Blog | February 6, 2015

Make The Anthem Data Breach Part Of Your Marketing Plan

By The Business Solutions Network

AHIMA Breach Management Toolkit

The recent cyber-attack on healthcare insurance giant Anthem (up to 80 million names, SSNs, birthdays, email address, etc.) has made me realize that, if you’re a VAR or MSP and you’re not pitching security solutions, you’re missing a huge opportunity.

Whereas many technologies and services you sell might require you to do a lot of marketing, education, and cultivating of prospects, security continues to be front and center in the mainstream media; the same mainstream media that prefers to lean on fear tactics to capture eyeballs. In short, the volume of attacks and media attention is practically doing your marketing for you. The fear of a breach, or resulting lawsuit, is enough to get a conversation started. All you need to do is give your customers a little nudge.

Forward a copy of an Anthem-related article to your customers, stressing the importance of data security. Create a short and sweet email about how your services can protect such breaches from happening. Work with your security vendors to obtain powerful and professional marketing materials you can send to customers with your branding. Make security sales a priority internally by incentivizing sales reps and field techs for the upsell.
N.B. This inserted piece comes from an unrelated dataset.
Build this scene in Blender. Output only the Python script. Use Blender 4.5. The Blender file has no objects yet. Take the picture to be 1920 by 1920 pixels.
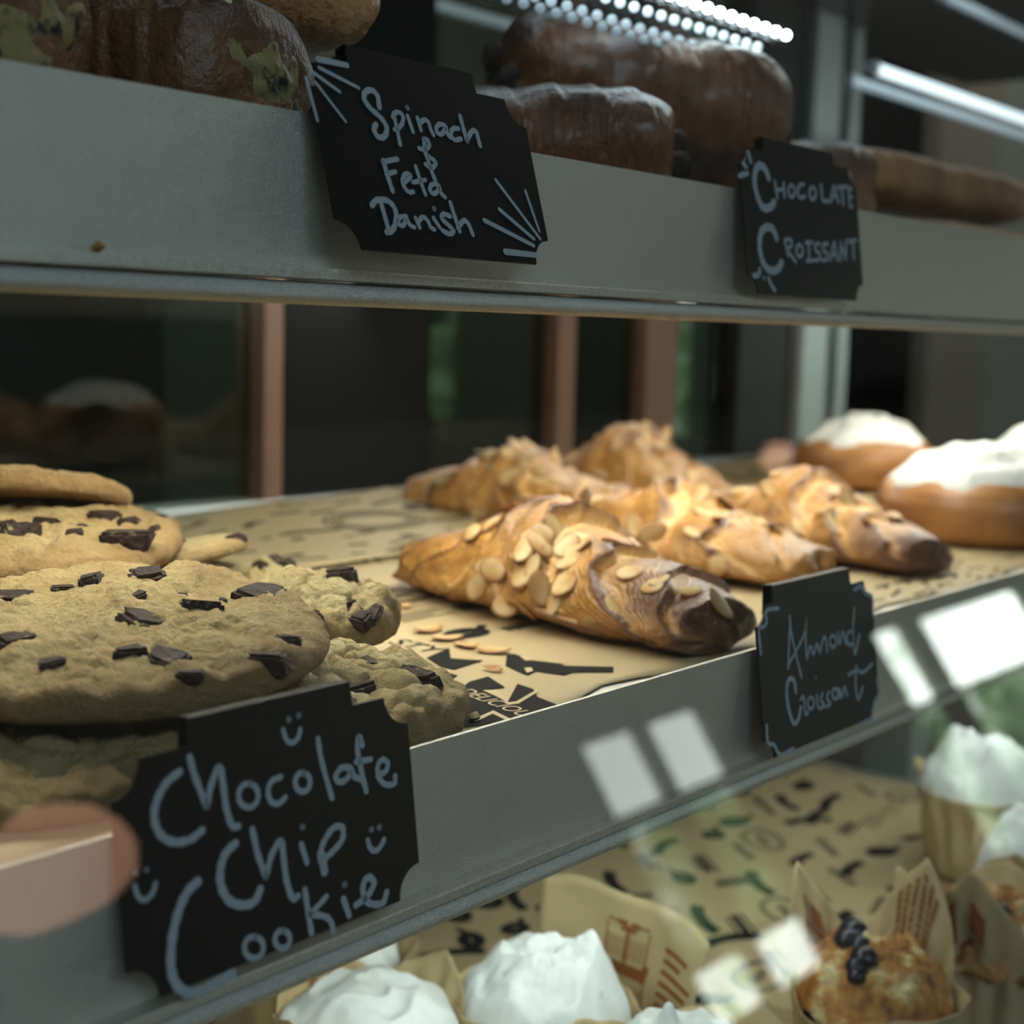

The Anthem breach also made me realize that, just because a company is gigantic doesn’t mean they have their IT in order. Anthem was fined back in 2013 for having weak security measures that led to the 2010 expose of more than 600,000 of its customers. Apparently, a $1.7 million fine wasn’t enough motivation to fix things properly. I don’t want to imply that Anthem leadership was flat out negligent concerning security. More likely, the company lacked the policies, leadership, and technology necessary to keep data secure, and no one knew of the shortcomings until now.

It’s these security shortcomings of both large and small companies that you, as a solutions provider, can help address. The need exists, no matter the vertical. All you need to do is make the decision to go after it.